Reste qu’en apposant volontairement sa signature sur la charte Greenpeace Detox Commitment, VAUDE s’était également engagée à communiquer sur ses progrès de manière transparente. En décembre dernier, elle précisait donc clairement que « devant l’impossibilité d’atteindre la propriété déperlante souhaitée avec les variantes exemptes de PFC » elle avait dû réintégrer la finition aux PFC pour deux vestes et pantalons imperméables dans la collection hiver 2020 actuelle. » Problème résolu depuis, tous les articles textiles de la marque seront à nouveau dotés de la finition sans PFC tant dans la collection été 2021 qu’à l’hiver 2021/22.
Mais la recherche ne s’arrête pas là. Outre les PFC, au cœur du problème, il s’agissait d’éviter l’utilisation et la dissémination d’une dizaine d’autres groupes de substances critiques dans l’environnement. « Les PFC ne sont que l’un des onze groupes de substances sur lesquels nous nous penchons », explique la marque. « Sept sont d’ores et déjà entièrement éliminés. Reste à plancher sur les quatre restants ». Point sur lequel travaillent activement ses équipes, en parallèle du contrôle de l’ensemble du processus de fabrication. Car, précise la marque, « Il ne s’agit pas seulement d’obtenir un produit final exempt de polluants au bout du compte, mais de prendre en considération toutes les étapes de la production, de la fabrication du fil au tissage, à la teinture et au laminage, jusqu’à l’apprêt du tissu extérieur sur le produit fini ». 100 % des fournisseurs principaux de VAUDE se sont donc engagés à respecter ses spécifications, ce qui se traduit par des contrôles réguliers des eaux usées et des boues d’épuration.
Dès lors si votre veste de montagne ne contient plus de PFC, on ne peut que s’en réjouir, sans pour autant crier trop vite victoire. Trouver des alternatives aux matériaux polluants reste long et complexe.
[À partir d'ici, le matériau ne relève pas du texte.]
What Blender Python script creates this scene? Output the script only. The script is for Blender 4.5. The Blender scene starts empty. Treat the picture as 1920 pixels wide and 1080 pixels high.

Mais avons-nous vraiment le choix ? Non, répondent Greenpeace et toutes les marques qui ont déjà compris qu’il en va de notre salut, et de celui de la planète.
Au-delà de la chasse aux PFC, mille et une façons de promouvoir la consommation durable
En signant la charte « Detox-Commitment », VAUDE n’a pas seulement renoncé aux substances chimiques nocives, mais s’est également engagée à mettre au point des « modèles d’affaires innovants pour promouvoir une consommation plus durable », principalement selon quatre grands axes.
• La création de la boutique eBay Upcycling Store. Cette bourse de matériaux pour les créatifs propose aux enchères, pour une bonne cause, des résidus et restes provenant de la manufacture de la marque. La plateforme est ouverte à d’autres entreprises de la filière textile, encouragées elles aussi à y offrir leurs restes de matériaux précieux au lieu de les mettre au rebut.
• Le service de location iRentit. Sur cette plateforme de l’économie solidaire créée en 2017, l’équipement peut être emprunté et ainsi utilisé par plusieurs personnes.
• Différentes options pour favoriser la réparation. Ce paramètre est intégré dans le processus de conception de la marque par le biais d’un système d’évaluation. À ceci s’ajoutent l’atelier de réparation dans ses locaux et la coopération avec la plateforme en ligne iFixit ainsi que des Repair Cafés.
• La «VAUDE Academy pour une économie durable». Fondée en mai 2020, elle permet à la marque de diffuser ses expériences et son expertise auprès des entreprises, organisations et organismes de formation intéressés.